Ottawa wants to claw back $25 million from Merchant law firm for residential school work

Ottawa wants back millions paid to Merchant law firm for residential school work

Tony Merchant defends legal fees in Canadian Lawyer magazine’s August issue. ORG XMIT: POS2013040520132177

/ Regina Leader~Post

While the federal government believes it should be allowed to pursue its lawsuit for $25 million paid to Merchant Law Group (MLG) for its work on Indian residential school files, the firm’s lawyer says it’s a done deal.

“It should go to trial,” Mitchell Taylor, the lawyer representing the Attorney General of Canada argued before the Saskatchewan Court of Appeal on Tuesday. Ottawa’s suit — rejected by a lower court earlier this year — claimed that the Regina law firm inflated its legal bill.

But Regina lawyer Gord Kuski, representing MLG, said the government has struck out twice in its efforts to avoid paying — and now wants a third try. He called it a “collateral attack,” attempting to re-litigate what the courts have already decided. “There has to be some end to litigation,” said Kuski.

The appeal court reserved decision. As is the court’s practice, Justices Ralph Ottenbreit, Peter Whitmore and Jacelyn Ryan-Froslie gave no date by which they’ll issue a written decision.

The appeal is one more volley in a decade-long battle over the payment of legal fees and expenses to the Regina-based law firm under terms in the historic Indian Residential Schools Settlement Agreement. That landmark deal provided compensation for former residential school students — which remains unaffected by the outcome of this dispute — and also paved the way for the Truth and Reconciliation Commission.

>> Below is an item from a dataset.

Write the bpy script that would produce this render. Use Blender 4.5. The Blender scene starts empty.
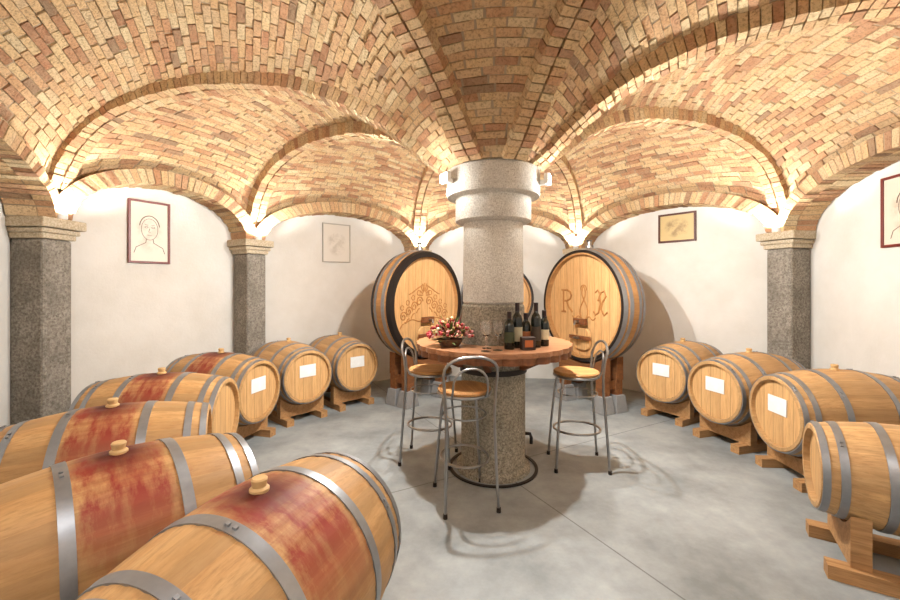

The federal government says a Court of Queen’s Bench judge erred in striking the lawsuit against MLG before it ever went to trial. “Canada is entitled to have its tort claim that it was defrauded and deceived by MLG over fees and its work in progress adjudicated on its merits,” Taylor argued. “We fully recognize that this is a very serious claim.”

In his January decision, Court of Queen’s Bench Justice Brian Barrington-Foote agreed with MLG that Ottawa was trying to reopen what was already signed, sealed and delivered.

“How can Canada now recover the very fee that the courts have found to be fair and reasonable?” he wrote.

Kuski characterized the government’s move in much the same way before the appeal court. “Canada’s attempt(ing) to take a third bite at the cherry,” he argued. Kuski said MLG has been on a “tortuous journey” since 2006 — and 10 years later it’s being “vexed” by the same issue.

But Taylor took issue with casting MLG as some sort of victim. He said only after the settlement was reached and the firm’s files reviewed by a government-appointed auditor did Ottawa realize there was a problem.

“It’s a different and new claim. It’s not an abuse of process,” he argued.

The agreement provided payment to a number of law firms, but MLG got the largest share given the volume of claims it handled. In a 2006 ruling, later upheld on appeal, a Regina judge found the agreement gave MLG a minimum of $25 million, with payment to a maximum of $40 million upon verification. A subsequent decision in 2008 also ordered Ottawa to pay $25 million regardless of verification. Now it wants the money back.

Taylor didn’t dispute those decisions, but believes they were premised on misinformation. He said as part of the 2006 verification agreement, MLG head Tony Merchant made certain representations regarding fees and effectively agreed to a check of the firm’s records.

Taylor contended the firm was “obstructionist” when it came time to actually allowing verification. Kuski disagreed, saying, “There’s absolutely no evidence before the court to justify that assertion.”

Taylor said the auditor’s analysis in 2014 revealed over-billing, wrong-billing, excessive hours, and back-dating of accounts — which would be the subject of the lawsuit.

However, Kuski said it was clear to the federal government in 2006 that MLG was doing a “reconstruction process” to calculate fees and expenses. The firm had done residential school claims since the 1990s, and a number were taken under contingency agreements — meaning there would be payment on the result — so there was no point in tracking billable hours. And that’s why in some instances it might appear the firm was working more than a 24-hour day, for example.

But government lawyer Kelly Keenan contended, “We wouldn’t have agreed to that amount if we’d know the truth,” she said.

Kuski accused the government of “ingenuity and recalcitrance,” despite repeatedly being told to pay up. 

“$25 million was approved; Canada didn’t like it,” he said.